New Taxis to be introduced in Kathmandu Valley


The government has been inundated by applications to operate taxis with 2,000 hopefuls vying for 1,850 permits on offer as of Sunday.

The Transport Management Office, Bagmati started receiving applications on August 5 after the government announced that the number of taxi cabs in the Kathmandu Valley would be increased.

With 10 days remaining to file applications, the final tally is expected to be much higher. This is the first time in 15 years that new taxi licences are being issued. There are more than 5,000 taxis running on the valley’s streets presently.

The government has decided to add a total of 2,850 new taxis. Apart from 1,850 new taxi licences for regular applicants, the government has set aside 500 permits for earthquake survivors and affected families. Another 500 permits have been reserved for companies to operate deluxe and super deluxe taxis.

Applications for these 1,000 reserved taxi licences will be received after the 1,850 new regular taxis have been registered. It may take some time for applications for earthquake affected people to be opened as the government is still engaged in identifying them.

“As expected, the response has been phenomenal. People have been queuing up since morning to submit their applications,” said Rajesh Poudel, head of the Small and Big Vehicles Division at the Transport Management Office. “Getting so many applications within the initial few days is a great success for the government.”

According to Madhu Sudan Burlakoti, director general of the Department of Transport Management (DoTM), the number of applications might reach 15,000 going by the current trend. “We expected this to happen, so we have planned to issue new taxi licences through a lucky draw,” Burlakoti said.

According to the DoTM, there are 5,650 taxis currently operating in the valley. In 2000, when the valley’s population was estimated to be 1.3 million, there were 7,500 taxis. Kathmandu’s population is expected to have bloated to more than 4 million today.

“The government has not registered new taxis since 2000. While the population has gone up significantly, the number of taxis has gone down,” Burlakoti said, adding that the government was firm in its decision to introduce new taxis and that no agitation or protest was going to stop it. Hundreds of taxi drivers have been demanding that the government scrap its decision to add new taxis in the valley. They have been holding protests in several places in Kathmandu since the government made its decision public.

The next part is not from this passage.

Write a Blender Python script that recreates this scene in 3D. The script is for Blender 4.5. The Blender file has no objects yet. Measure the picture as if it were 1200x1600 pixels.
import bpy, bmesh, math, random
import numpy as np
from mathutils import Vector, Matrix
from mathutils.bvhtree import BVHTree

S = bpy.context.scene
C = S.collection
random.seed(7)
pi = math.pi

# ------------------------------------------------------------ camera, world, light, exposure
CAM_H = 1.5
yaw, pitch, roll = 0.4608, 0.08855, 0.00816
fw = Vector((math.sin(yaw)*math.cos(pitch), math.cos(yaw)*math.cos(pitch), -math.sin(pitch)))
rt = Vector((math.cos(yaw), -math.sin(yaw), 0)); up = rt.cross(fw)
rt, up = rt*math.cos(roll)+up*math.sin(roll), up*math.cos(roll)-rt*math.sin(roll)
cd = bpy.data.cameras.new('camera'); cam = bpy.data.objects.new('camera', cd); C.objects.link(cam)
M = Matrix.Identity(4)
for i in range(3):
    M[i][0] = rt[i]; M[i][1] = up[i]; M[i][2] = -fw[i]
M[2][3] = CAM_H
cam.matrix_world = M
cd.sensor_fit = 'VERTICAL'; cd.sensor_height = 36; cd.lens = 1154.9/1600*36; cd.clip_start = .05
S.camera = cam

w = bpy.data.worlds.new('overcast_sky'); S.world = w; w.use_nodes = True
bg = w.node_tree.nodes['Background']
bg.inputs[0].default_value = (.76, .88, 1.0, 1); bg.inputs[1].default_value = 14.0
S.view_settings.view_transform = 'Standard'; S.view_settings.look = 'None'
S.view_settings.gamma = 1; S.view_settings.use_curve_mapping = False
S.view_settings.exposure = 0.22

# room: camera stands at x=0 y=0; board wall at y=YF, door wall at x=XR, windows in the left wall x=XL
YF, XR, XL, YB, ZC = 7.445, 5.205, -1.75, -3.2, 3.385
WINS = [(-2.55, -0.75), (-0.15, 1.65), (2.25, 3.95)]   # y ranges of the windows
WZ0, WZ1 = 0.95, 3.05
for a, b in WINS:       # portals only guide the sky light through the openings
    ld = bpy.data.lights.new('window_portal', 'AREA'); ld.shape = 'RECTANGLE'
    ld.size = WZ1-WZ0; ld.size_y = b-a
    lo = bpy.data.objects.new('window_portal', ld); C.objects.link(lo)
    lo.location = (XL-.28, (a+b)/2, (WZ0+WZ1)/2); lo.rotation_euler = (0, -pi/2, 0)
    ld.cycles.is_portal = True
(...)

Out of the 1,850 new taxi licences to be issued to regular applicants, 700 licences will be given to applicants who wish to become entrepreneurs, 500 licences will be issued to applicants holding B category driving licences and plan to drive the cabs themselves, and the remaining 650 licences will be issued to the existing taxi owners or drivers. Taxi fares will differ with the type of automobile after the new taxis hit the streets, according to the DoTM. The present fare will be maintained for regular 800 cc taxi cabs. The fare for deluxe taxis with a 1,200 cc engine will be 20 percent higher and the fare for super deluxe taxis with a 1,300 cc engine will be 50 percent higher.

The introduction of new taxis in Kathmandu is expected to make life easier for passengers who are compelled to travel in uncomfortable and old taxis by paying much more than for other means of public transportation.

While all the taxis presently are Maruti 800s, auto dealers like Maruti, Hyundai and Toyota have announced plans to sell taxis in different segments.

Hyundai with the Eon Dlite+ and Maruti with the Alto 800 are set to compete in the normal taxi segment. As for Toyota, it is aiming to tap the premium market with the Toyota Etios and Etios Liva for the deluxe and super deluxe segments.

Well informed automobile dealers said that other brands too were making serious consideration to position their vehicles in the cab market.